Once the excess is removed, I’m left with the Caretaker watching my protagonists and his reaction.  This needed explored deeper and more clearly.  The first paragraph is a summary from the Caretaker’s perspective of what happened in the previous scene in the chapter.  At this point, the Caretaker doesn’t understand English and is making assumptions that happen to be correct.  From here, we see the Caretaker’s reaction, his realization of his mistake, to those events.
The scene’s focus is the Caretaker’s mistake and his rational to do what he does.  If this point isn’t clear, then the reader can get confused, even thinking that there’s a huge plot hole.  The Caretaker is practically immortal, so long as he doesn’t meet with an accident.  For instance, and this was established earlier in the novel, when he transfers to a mobile unit, he can’t copy himself.  If the mobile unit is destroyed, he is dead.  The Caretaker is cautious, and that point needs to come through.   He wants to meet the strangers, but he wants to do it in a controlled environment.  The Power Generator isn’t controlled enough for him.  The message is really an invitation for the protagonists to meet him at the city, which is far more secure, a point established earlier.

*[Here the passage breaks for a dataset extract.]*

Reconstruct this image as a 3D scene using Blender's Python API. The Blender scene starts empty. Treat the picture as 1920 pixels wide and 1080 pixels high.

While the new scene is only half a long, I feel it conveys more necessary information than the longer scene.  It’s far more readable.  This scene ends the chapter on a melancholy note.  It leaves open the question if the protagonists (the strangers from the Caretaker’s perspective) can understand the message, even though the Caretaker made a mistake.
The difference between the scenes is what I learned from the writers’ group.  That first draft was the best I could write scene at the time I wrote it.  The latest version is the best I can write it now.  Perhaps when the group reviews it, I’ll be able to write it better… .
* If the Caretaker is alive in the city’s computer and he copies himself, he creates another living entity.  The Bvindu won’t allow that situation.